Nouvelle stratégie, nouvelles controverses
Cependant, cette nouvelle stratégie de défense antimissile pose de nouvelles problématiques auxquelles font échos des partis antinucléaires allemands : certains alliés la considèrent comme une alternative à la dissuasion nucléaire et non comme un complément utile.
Ces partis antinucléaires ont âprement négociés leur entrée dans la coalition d’Angela Merkel en échange du départ de toutes les armes nucléaires présentes sur le sol allemand. L’ancien Secrétaire général de l’OTAN, George Robertson, reproche d’ailleurs à l’Allemagne de bénéficier du parapluie nucléaire américain tout en cherchant à échapper à ses responsabilités.
Les problèmes créés par la démarche allemande
Depuis 1990, l’OTAN a réduit de 85 % le nombre d’armes nucléaires tactiques jusqu’alors déployées. De nos jours, seules 200 bombes en Europe sont stockées dans les bases militaires américaines et des membres de l’OTAN, toutes susceptibles d’être acheminées vers l’Allemagne, les Pays-Bas, la Belgique, l’Italie et la Turquie en cas de conflit. Ces bombes nucléaires mobiles, censées être acheminées par avion, restent pour les membres de l’OTAN situés à proximité de la Russie, le symbole du couplage ombilical des forces nucléaires stratégiques américaines dédiées à la défense du vieux continent. Or de récents exercices militaires russes particulièrement intenses ont alarmé ces pays d’Europe de l’Est et de la Baltique, nouvellement entrés dans l’Alliance.

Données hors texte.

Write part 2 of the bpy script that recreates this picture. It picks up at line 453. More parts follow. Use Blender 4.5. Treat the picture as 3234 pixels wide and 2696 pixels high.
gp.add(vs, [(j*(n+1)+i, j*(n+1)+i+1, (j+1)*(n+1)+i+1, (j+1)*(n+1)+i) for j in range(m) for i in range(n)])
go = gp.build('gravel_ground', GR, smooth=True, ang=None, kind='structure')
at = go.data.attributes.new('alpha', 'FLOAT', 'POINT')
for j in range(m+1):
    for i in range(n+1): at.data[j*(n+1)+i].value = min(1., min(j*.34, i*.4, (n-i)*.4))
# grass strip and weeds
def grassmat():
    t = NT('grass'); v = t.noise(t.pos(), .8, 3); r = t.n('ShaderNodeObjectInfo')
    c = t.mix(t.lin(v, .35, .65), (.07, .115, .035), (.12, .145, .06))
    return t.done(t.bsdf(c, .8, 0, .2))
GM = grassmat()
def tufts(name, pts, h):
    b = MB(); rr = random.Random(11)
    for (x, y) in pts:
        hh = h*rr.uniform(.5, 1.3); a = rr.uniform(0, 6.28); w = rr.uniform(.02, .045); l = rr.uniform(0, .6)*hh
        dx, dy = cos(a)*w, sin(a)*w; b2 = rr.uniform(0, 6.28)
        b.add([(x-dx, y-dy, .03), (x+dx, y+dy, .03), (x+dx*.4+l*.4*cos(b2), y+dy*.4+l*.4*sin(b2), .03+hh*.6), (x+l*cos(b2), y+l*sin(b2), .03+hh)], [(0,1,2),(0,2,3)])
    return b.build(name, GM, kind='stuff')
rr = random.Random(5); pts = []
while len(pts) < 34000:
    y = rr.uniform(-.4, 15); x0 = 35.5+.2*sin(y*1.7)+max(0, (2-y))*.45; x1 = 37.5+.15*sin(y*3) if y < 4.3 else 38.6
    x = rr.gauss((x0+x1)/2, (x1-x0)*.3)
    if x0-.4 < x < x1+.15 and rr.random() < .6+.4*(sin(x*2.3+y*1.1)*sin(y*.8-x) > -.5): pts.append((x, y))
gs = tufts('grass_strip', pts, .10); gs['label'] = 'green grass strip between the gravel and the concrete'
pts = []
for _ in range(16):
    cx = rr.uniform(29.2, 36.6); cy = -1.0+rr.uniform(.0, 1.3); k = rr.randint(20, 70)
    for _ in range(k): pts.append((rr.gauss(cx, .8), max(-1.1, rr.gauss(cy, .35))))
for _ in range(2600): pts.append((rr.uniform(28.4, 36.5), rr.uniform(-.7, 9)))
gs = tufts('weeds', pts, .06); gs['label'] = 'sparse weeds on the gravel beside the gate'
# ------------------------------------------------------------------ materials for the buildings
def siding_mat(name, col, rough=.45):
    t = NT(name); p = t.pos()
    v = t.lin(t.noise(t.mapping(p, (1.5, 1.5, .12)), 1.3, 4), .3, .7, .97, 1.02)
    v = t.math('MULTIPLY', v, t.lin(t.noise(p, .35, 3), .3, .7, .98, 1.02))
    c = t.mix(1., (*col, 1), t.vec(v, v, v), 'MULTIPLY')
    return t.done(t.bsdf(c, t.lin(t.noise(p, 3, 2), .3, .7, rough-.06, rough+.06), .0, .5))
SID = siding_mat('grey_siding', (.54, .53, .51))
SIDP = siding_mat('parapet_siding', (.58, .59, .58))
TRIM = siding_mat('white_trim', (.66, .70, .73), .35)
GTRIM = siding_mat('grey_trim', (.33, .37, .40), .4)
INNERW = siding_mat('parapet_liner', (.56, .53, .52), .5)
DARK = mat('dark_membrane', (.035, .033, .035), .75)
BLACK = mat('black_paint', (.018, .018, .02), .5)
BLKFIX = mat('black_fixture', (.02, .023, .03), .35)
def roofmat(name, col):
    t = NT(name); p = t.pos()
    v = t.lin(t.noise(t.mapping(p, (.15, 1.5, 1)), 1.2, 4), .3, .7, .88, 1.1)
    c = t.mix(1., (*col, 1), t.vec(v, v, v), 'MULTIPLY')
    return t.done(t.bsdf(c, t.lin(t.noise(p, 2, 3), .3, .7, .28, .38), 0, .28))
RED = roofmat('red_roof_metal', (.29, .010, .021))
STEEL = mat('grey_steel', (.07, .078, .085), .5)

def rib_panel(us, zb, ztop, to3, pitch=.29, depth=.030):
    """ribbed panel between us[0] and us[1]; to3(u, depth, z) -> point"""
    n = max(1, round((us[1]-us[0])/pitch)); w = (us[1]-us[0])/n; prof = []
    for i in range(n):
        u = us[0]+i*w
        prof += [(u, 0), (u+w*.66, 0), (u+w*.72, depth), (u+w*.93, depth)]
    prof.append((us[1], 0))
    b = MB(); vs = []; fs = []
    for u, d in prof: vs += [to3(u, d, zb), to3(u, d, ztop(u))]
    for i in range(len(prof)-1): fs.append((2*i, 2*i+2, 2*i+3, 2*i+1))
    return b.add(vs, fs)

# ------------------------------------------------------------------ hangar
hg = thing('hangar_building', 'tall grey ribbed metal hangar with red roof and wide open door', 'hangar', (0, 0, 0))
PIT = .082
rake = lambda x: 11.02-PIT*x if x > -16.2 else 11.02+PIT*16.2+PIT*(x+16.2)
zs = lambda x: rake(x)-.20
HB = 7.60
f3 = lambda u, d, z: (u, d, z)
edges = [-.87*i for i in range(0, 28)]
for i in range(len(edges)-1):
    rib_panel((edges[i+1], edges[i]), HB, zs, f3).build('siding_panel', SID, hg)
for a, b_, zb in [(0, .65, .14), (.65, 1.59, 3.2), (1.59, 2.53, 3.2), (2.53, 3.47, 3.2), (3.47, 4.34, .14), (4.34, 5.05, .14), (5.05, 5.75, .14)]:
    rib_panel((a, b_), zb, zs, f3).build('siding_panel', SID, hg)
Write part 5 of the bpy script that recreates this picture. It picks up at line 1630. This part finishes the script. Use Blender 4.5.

L’ombre du désengagement américain
Les Etats-Unis préoccupés par de nouveaux enjeux comme la compétition stratégique avec la Chine ou encore le terrorisme global, peuvent, à l’avenir, être tentés de conférer une moindre importance à l’OTAN, jugée moins vital pour sa sécurité que par le passé. Ils encouragent de ce fait de nouvelles coopérations bilatérales au sein de l’Alliance qu’ils n’auraient jamais approuvées auparavant (comme la récente convention militaire Franco-britannique, surtout son volet nucléaire). Ces accords, facilités par la seconde entrée de la France dans le système militaire intégré à l’OTAN en Avril 2008, sont en partie motivés par des impératifs tant de restrictions budgétaires, que de nécessité de construction d’une défense européenne autonome et détachée des Etats-Unis.
L’ambassadeur américain auprès de l’OTAN, Ivo Daalder, cherche à rassurer : il n’y a pas d’antinomie, selon lui, entre le partenariat américain dans l’Alliance et sa recherche de nouveaux partenaires dans le Monde. Ce point de vue est également partagé par Barack Obama, qui, lui-même dans un article du New York Times, en novembre dernier, déclarait son indéfectible soutien à l’Alliance qu’il qualifiait comme « la plus réussie de l’histoire de l’Humanité ».Il est de fait que l’Alliance Atlantique maintient bel et bien la paix en Europe depuis soixante-et-un ans. Et bien que depuis la guerre froide, on annonce régulièrement sa fin proche, elle a toujours su s’adapter aux nouvelles donnes et se réinventer courageusement tous les dix ans, comme à nouveau, dernièrement, au sommet de Lisbonne.